In both these cases, and in many others, our Right to Pride (in our religious-tradition and heritage) has been torn away. In both these cases, the Right to Civilisational Continuity has been unceremoniously plundered. And that is the core of the issue, what is a nation or a civilisation, without the most critical idea, that of continuity?

SELECTIVE APPLICATION AND AMNESIA: I would be factually amiss to call this a blanket apathy. Political and national leadership has, of course, jumped to action in the past. Who could forget the Shah Bano case where the then Prime Minister forced an immediate ordinance, to overrule a court judgement that awarded a frail, old woman her right to dignity? Recent ordinances though have hovered around all other areas (sports, healthcare, bankruptcy provisions, etc) but have stayed timorously away from subjects like religion, tradition and civilisational-identity.

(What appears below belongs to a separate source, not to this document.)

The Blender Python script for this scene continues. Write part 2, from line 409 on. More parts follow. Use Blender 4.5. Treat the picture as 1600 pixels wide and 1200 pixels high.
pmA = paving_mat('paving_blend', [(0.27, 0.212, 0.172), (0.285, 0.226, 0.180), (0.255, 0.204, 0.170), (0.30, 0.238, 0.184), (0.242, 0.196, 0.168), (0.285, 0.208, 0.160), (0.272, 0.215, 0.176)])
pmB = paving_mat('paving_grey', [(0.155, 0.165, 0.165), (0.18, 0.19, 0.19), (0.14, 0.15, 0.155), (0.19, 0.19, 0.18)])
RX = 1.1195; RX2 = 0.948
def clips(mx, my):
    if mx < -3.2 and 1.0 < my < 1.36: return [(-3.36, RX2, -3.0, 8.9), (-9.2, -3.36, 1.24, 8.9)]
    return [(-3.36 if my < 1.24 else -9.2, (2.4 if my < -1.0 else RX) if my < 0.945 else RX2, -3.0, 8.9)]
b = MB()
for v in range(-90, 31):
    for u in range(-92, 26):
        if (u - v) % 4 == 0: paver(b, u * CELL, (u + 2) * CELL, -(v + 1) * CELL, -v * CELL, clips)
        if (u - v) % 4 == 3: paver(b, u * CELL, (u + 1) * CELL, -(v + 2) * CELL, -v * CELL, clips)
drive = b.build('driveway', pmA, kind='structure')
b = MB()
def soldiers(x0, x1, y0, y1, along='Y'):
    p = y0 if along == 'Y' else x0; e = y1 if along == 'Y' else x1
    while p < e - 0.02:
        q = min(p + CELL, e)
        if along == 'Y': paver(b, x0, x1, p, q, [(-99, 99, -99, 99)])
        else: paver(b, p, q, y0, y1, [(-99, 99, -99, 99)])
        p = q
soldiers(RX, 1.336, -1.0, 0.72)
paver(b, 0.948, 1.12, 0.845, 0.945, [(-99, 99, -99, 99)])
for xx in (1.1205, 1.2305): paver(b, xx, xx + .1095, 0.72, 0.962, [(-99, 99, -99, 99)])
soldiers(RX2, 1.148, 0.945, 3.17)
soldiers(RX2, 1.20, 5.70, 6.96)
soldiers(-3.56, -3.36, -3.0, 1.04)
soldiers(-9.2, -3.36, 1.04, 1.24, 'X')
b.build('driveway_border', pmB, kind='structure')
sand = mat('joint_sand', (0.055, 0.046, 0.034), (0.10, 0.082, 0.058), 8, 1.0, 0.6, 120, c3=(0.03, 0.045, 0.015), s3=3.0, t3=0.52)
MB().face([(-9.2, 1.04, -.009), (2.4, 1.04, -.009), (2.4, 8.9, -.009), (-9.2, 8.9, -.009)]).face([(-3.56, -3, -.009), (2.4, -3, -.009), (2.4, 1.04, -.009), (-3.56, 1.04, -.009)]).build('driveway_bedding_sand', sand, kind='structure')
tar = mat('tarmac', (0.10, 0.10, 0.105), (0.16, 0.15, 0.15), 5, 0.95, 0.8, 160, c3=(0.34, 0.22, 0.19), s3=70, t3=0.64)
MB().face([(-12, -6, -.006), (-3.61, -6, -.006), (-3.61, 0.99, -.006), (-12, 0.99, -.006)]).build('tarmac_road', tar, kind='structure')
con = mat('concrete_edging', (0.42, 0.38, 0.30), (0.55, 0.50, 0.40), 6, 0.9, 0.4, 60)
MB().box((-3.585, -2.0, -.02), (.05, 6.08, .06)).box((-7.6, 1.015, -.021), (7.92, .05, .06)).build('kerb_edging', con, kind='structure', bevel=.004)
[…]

LOST OPPORTUNITY? Someone once said, India has “a problem for every solution”. The silent treatment towards issues of civilisational-continuity just adds to the scrap yard of lost opportunities.

What the government could have achieved (by focusing on Sabarimala, reclaiming heritage, etc.,) is critical. A much needed Act in Parliament or ordinance could have been:

a. An opportunity to show alignment with the will of the people.

b. An opportunity to strengthen civilisational identity and nationalistic pride.

c. An opportunity to show geo-political strength to the world.

Imagine the grandness of the success if India were to bring back hundreds of murtis and heritage from foreign lands? (Which, in fairness, might happen soon.)

Imagine these murtis/objects going back to their temples, churches, and gurudwaras; bringing back joy and pride that the community had lost.

Imagine if these places of worship were allowed to be run resplendent in their full glory, exactly the way they were meant to be.

Most importantly, imagine a “Religious Freedom Restoration Ordinance, 2018” that would not just be equitable socially, but statesmanlike and politically prudent.

THE POWER OF GOD: Referring to the Religious Freedom Restoration Act in the US, President Bill Clinton said, “The power of God is such that even in the legislative process miracles can happen.”

Here is hoping that PM Narendra Modi comes up with one such miracle.

Anuraag Saxena is based in Singapore and leads India Pride Project. He has been featured/published in BBC, Washington Post, Economic Times, Times of India, Sunday Guardian, Doordarshan, Man’s World, Swarajya, DailyO, and SPAN. He tweets at @anuraag_saxena

Replies to “Sabarimala and the ‘Religious Freedom Restoration Act’”

  1. Right to protect one’s civilizational continuity is intricately linked to sovereignty, national integrity and civilizational collective pride. Constantly attacking the very roots of our continuity, the abrahamics have been successfully using our justice system as a proxy to further their wicked agendas. HIGH TIME GOI ENACTS A LAW THAT TAKES AWAY POWER OF JUDICIARY TO MEDDLE ON ANYTHING THAT IS RELATED TO OUR CIVILIZATION. JUST DECLARE IT AN ITEM OF CIVILIZATIONAL HERITAGE AND PUT AN END TO THIS NONSENSE OF JESUIT AND MOSLEM PROXY ATTACKS. PERIOD. Our tens of mellinia old religious, social, cultural and economic ecosystem is as essential as the physical environment. By disturbing and bringing chaos to this ecosystem, abrahamics are dealing a final death blow to our CIVILIZATIONAL continuity. Wake up! Thanks to the author for bringing the debate at an angle that is now perfectly tangent (first time in history so far as i know) to the vicious slimy circular machinations of the abrahamics.

  2. The article brings a much needed civilisational and intellectually pride to our long continuing culture. Most of the debates that revolve around the topic are smeared by lutyens’ club and media as being ‘religious’, ‘communal’ and sometimes ‘fanatic’. A well structured, logically argumentative, and soundly evidentiary article such as this would restore the balance to the narrative, giving space for this side of the narrative to be voiced on par with the rest in mainstream media and platforms.